We made it back to Truro and carried on in the right direction.  The Offspring eventually warmed back up and we chatted and laughed again.  An hour from Truro, as you are heading west, is Sackville, New Brunswick. Before you get there, there are signs advertising Prince Edward Island and the Confederation Bridge.
  When we encountered the first one, Offspring said, "I have to go to PEI, while I am out here, too."
    "Not tonight," I said, "we are expected in Saint John."
    "Yeah,"said the kid, "if I find myself on a bridge before we get to Saint John, we are staying wherever we are headed."
   Also before Sackville is a wind farm, and, coincidentally, a bridge.  We began to cross said bridge, and the Offspring stopped the car.  (It was late on Christmas Eve, we were alone on the road)
     "Mom, we are on a bridge.  Where the fuck are we?!" We knew where we were, and we laughed.
 After Sackville, about a half an hour, is Moncton.  We decided to find a bathroom and another snack there.  It was ten o clock on a cold Christmas Eve.  Several stops right on the highway were closed. And then I missed an exit for a big truck stop area - fast food restaurants and gas stations - all appearing to be open.  We looked for a place to turn around and couldn't find one, and so we turned off the highway about 15 km after the missed exit, hoping to find a way to get back.  Somehow we found a cute little country inn with (appropriately enough) a huge NO Vacancy sign and a closed sign in its cute little restaurant window.  Offspring turned off the car and said, "okay, give me the gps, you drive, I am tired of this,"  and we changed seats.  We travelled along a quiet little road in the woods for a bit, not really sure where we were (and me getting a little close to panic because I REALLY needed a bathroom).  A police car approached and passed and then in the rear view mirror I noticed him make a U-turn.  He came up behind us, and turned on his lights. No, I did not take off like a bat out of hell.  I stopped.  And turned off the car  And tried to open the window in the rental car, at which I failed, because the car was off, and because I didn't know my way around the controls. (More panic)  The police officer, disconcertingly enough, looked to be about twelve.  I opened the door and  said good evening officer, and explained that I couldn't figure out the window in this godforsaken rental car.

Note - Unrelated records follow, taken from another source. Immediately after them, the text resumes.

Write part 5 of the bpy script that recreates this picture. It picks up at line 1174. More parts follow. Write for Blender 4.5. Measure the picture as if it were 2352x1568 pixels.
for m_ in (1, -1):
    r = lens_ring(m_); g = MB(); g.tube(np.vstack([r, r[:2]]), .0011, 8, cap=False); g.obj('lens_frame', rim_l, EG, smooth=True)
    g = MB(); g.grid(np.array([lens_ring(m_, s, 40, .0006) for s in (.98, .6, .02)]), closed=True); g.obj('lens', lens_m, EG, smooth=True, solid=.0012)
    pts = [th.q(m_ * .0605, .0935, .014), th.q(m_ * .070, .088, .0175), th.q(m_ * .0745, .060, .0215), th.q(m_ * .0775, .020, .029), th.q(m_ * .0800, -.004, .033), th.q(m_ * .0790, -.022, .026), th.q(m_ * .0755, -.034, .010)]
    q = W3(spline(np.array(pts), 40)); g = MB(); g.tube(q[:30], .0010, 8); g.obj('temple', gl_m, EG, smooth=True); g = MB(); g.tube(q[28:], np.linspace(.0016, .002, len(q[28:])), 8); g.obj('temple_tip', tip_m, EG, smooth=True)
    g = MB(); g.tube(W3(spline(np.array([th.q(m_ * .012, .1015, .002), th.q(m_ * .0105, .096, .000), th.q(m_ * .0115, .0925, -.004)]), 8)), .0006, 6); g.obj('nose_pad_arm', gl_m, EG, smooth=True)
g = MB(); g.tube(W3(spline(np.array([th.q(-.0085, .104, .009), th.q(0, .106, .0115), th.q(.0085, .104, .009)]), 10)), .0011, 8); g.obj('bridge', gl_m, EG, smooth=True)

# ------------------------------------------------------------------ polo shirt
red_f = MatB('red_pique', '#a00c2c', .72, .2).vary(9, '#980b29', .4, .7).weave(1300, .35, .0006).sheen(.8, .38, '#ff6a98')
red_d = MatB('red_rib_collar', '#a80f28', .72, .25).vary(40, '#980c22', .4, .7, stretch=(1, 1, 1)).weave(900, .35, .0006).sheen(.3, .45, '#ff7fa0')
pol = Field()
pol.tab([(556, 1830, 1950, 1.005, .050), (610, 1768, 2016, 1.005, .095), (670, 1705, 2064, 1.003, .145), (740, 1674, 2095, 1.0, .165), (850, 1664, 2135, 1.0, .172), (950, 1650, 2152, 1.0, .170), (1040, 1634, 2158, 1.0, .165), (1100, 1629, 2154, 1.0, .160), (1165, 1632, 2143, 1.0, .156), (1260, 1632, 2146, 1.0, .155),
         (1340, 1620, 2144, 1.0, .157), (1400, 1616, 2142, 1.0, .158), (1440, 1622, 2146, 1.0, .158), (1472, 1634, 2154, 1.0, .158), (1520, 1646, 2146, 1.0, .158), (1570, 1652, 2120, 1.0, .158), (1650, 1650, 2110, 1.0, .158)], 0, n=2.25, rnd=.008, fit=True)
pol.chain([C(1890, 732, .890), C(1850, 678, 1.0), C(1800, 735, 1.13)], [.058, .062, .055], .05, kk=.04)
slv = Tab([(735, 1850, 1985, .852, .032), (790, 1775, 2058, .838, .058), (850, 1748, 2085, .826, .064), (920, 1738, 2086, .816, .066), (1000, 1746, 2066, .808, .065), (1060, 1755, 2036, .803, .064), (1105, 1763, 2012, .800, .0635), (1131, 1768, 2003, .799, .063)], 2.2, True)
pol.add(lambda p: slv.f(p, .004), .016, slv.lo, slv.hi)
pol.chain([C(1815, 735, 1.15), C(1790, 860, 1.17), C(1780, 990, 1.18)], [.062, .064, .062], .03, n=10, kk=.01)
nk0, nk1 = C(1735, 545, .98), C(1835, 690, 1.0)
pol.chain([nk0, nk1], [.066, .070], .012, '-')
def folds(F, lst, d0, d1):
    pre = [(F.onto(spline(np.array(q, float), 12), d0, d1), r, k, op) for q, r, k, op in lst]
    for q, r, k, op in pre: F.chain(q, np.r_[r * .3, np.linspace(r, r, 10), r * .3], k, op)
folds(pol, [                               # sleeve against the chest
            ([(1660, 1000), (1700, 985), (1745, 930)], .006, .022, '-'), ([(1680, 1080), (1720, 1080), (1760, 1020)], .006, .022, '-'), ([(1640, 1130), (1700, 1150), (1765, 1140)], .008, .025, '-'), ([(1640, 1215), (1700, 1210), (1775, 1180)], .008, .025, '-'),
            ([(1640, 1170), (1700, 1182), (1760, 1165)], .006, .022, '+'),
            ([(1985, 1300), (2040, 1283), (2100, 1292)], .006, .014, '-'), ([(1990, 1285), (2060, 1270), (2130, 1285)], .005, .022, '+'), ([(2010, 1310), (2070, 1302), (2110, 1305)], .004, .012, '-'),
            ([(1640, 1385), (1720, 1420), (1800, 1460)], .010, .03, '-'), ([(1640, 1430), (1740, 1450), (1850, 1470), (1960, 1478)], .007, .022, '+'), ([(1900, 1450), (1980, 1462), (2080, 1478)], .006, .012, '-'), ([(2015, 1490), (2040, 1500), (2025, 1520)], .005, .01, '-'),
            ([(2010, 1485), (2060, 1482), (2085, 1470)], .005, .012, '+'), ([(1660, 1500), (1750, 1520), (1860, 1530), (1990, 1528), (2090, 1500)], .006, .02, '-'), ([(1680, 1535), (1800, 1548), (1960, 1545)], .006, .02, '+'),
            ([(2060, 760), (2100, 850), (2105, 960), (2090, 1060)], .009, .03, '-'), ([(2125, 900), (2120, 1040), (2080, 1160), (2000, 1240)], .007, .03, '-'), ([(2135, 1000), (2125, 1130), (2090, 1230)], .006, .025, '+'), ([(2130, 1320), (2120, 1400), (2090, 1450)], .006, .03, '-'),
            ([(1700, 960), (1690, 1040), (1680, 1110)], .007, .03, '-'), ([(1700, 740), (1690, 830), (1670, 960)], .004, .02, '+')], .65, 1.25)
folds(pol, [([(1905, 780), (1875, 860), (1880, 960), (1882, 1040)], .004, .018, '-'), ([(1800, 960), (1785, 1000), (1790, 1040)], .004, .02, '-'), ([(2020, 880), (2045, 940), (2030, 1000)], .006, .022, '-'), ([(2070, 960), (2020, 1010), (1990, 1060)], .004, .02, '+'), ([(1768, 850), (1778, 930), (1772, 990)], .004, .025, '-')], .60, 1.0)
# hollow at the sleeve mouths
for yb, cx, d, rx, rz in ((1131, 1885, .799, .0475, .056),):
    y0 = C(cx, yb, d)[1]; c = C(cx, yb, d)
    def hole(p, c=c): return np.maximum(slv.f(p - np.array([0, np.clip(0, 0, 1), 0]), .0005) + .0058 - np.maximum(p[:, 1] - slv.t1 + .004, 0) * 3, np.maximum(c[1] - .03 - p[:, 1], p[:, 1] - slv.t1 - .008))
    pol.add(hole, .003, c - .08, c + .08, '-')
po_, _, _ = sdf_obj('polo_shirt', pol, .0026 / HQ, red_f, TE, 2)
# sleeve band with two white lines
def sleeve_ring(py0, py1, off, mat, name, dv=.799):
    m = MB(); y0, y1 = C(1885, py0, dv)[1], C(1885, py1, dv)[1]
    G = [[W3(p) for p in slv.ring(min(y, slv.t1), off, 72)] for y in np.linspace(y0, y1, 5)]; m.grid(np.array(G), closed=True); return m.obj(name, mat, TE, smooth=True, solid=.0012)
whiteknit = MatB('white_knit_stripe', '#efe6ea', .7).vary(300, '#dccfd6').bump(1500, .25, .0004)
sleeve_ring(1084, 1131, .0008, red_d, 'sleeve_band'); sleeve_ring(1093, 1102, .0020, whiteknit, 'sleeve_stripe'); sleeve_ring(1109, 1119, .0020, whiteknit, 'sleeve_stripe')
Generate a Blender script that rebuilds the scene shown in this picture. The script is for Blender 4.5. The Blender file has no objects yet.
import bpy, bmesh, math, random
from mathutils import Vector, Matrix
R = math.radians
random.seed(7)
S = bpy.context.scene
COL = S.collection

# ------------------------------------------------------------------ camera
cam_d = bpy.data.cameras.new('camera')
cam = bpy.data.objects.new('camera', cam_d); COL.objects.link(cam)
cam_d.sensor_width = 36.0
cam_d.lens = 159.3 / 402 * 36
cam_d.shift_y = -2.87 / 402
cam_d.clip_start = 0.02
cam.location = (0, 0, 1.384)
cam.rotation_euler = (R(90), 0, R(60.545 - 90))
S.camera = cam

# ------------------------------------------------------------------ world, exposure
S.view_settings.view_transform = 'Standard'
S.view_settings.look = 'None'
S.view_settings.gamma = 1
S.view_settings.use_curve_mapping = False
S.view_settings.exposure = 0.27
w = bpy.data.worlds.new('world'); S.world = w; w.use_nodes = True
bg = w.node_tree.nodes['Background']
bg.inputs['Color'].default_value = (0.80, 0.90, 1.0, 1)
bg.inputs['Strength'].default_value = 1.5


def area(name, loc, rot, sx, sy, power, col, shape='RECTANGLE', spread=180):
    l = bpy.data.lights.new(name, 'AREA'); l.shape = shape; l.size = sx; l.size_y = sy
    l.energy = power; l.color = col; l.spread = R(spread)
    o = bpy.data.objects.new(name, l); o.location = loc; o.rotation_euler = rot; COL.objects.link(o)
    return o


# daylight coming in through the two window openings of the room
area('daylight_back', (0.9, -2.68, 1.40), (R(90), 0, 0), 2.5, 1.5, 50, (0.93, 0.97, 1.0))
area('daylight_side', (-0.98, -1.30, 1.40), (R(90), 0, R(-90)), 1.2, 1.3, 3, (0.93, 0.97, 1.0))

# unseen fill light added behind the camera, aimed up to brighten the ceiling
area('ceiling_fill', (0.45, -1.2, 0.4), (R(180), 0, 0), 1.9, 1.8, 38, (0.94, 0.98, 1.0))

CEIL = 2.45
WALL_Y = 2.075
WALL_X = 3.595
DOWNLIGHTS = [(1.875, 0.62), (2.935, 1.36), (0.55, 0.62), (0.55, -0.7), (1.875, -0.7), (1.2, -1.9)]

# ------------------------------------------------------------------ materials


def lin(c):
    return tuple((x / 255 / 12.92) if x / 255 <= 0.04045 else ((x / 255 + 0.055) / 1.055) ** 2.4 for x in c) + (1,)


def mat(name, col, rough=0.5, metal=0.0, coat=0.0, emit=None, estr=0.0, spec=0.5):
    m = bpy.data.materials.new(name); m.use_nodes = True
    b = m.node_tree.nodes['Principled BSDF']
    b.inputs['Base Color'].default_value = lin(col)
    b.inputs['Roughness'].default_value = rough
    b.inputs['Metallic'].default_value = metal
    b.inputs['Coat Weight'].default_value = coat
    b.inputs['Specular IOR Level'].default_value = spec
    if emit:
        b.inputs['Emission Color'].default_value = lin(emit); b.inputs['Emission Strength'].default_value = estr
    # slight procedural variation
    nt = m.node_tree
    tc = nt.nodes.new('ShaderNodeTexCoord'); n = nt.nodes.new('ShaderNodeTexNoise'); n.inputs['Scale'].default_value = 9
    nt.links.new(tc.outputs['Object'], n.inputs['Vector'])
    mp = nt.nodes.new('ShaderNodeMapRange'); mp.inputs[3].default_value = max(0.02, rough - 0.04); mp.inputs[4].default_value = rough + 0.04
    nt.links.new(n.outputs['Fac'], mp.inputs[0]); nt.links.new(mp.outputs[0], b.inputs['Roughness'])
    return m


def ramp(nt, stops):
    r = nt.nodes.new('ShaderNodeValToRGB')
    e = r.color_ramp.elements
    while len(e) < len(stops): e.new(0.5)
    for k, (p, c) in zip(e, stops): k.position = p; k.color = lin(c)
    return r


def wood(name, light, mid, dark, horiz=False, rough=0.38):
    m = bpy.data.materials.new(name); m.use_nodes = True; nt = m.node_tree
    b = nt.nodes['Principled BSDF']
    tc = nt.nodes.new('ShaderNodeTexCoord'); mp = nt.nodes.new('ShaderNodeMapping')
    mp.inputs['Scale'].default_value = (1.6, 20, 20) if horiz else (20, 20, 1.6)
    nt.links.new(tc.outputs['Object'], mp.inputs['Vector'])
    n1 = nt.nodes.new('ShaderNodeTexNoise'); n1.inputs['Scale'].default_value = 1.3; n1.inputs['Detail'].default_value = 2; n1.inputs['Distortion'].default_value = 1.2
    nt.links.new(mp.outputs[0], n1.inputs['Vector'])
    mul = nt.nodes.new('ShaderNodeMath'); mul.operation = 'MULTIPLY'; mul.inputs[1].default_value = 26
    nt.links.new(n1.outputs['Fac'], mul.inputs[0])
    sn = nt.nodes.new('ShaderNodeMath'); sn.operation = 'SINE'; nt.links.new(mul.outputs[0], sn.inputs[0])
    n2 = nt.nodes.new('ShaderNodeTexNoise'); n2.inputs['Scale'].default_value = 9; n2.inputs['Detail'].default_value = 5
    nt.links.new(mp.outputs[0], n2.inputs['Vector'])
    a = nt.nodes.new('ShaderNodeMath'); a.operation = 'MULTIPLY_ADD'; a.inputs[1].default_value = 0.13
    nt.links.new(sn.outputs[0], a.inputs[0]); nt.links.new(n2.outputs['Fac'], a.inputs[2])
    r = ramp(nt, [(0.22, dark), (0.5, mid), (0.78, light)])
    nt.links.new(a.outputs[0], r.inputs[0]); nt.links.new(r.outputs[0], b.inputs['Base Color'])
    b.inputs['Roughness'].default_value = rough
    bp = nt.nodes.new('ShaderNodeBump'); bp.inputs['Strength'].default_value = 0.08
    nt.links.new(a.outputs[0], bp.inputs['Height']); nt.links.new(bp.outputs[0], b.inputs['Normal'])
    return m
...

He laughed and asked if my inability to figure out the controls was why I was driving around the back roads of Moncton with no lights on.  I guess my face must have been something to see because he laughed again, not unkindly, and coached me through turning the car back on and finding the window controls.  Then he asked where we were going and if we had been drinking. I told him the tale of being lost and having to go to the bathroom, to the (I later learned)  mortification of the Offspring.  After ascertaining that we both had valid driver's licences and agreeing that a drink when we finally found our way to Saint John was indeed in order, and giving us perfect directions to a gas station and the highway to Saint John, he sent us on our way.  I still wonder why he wasn't tucked in and waiting for Santa Claus.  Now that I think of it, maybe he was our Christmas angel.
   We made it to Saint John a bit past midnight. Beloved, Best Aunt and Uncle and the cousins were all waiting up. The Offspring still hasn't quite forgiven me, but all I have to do is say the word Antigonish to any of Beloved's family and they are quite helpless with laughter.

Merry Christmas.


  1. The merriest of Merry Christmases to you and yours, karen. What a story.

    1. Thank you Ken. I hope yours was also merry and that all is well with you and Eva.